Section 3.26 Private Offering. Assuming the accuracy of the Purchaser’s representations and warranties contained in Article 13, no registration of the Notes pursuant to the provisions of the Securities Act or state securities or “blue sky” laws will be required for the offer, sale or issuance of the Notes by any Credit Party to the Purchaser pursuant to this Agreement.

 

Section 3.27 Sanctions; Anti-Corruption.

 

(a) None of the Credit Parties, any of their Domestic Subsidiaries or any director, officer, or to the knowledge of the Credit Parties, any employee, agent, or affiliate of any Credit Party or any of its Domestic Subsidiaries is an individual or entity (“person”) that is, or is owned or controlled by persons that are: (i) the subject of any sanctions administered or enforced by OFAC, the U.S. Department of State, the United Nations Security Council, the European Union, the Government of Canada, Her Majesty’s Treasury, or other relevant sanctions authority (collectively, “Sanctions”), or (ii) located, organized or resident in a country or territory that is, or whose government is, the subject of Sanctions (including Crimea, Cuba, Iran, North Korea and Syria).

 

(b) The Credit Parties, their Domestic Subsidiaries and their respective directors and officers and, to the knowledge of the Credit Parties, any employees and the agents of the Credit Parties and their Domestic Subsidiaries, are in compliance with all applicable Sanctions and with the FCPA and any other applicable anti-corruption law. The Credit Parties and their Domestic Subsidiaries have instituted and maintain policies and procedures designed to ensure continued compliance with applicable Sanctions, the FCPA, and any other applicable anti-corruption laws.

 

Section 3.28 [Reserved].

 

Section 3.29 Issuance of the Securities.

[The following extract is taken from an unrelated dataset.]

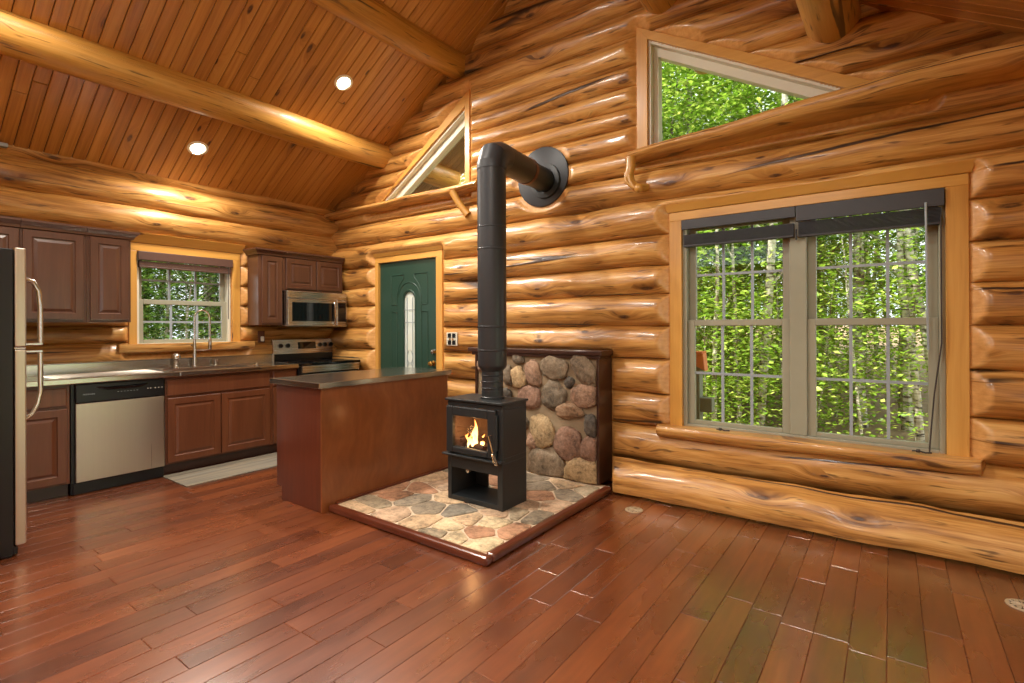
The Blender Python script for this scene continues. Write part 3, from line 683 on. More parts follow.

The Notes and Warrants are duly authorized and, when issued and paid for in accordance with the applicable Transaction Documents, will constitute valid and binding obligations of the Issuer, enforceable again the Issuer in accordance with their respective terms except as enforcement thereof may be limited by applicable laws relating to bankruptcy, insolvency, fraudulent conveyance and other similar laws and by general equitable principles. The Underlying Shares, are duly authorized and when issued in accordance with the terms of the Transaction Documents, will be validly issued, fully paid and nonassessable, free and clear of all Liens imposed by the Issuer other than restrictions on transfer provided for in the Transaction Documents. The Issuer has reserved from its duly authorized capital stock a number of shares of Common Stock for issuance of the Underlying Shares at least equal to the Required Minimum on the date hereof.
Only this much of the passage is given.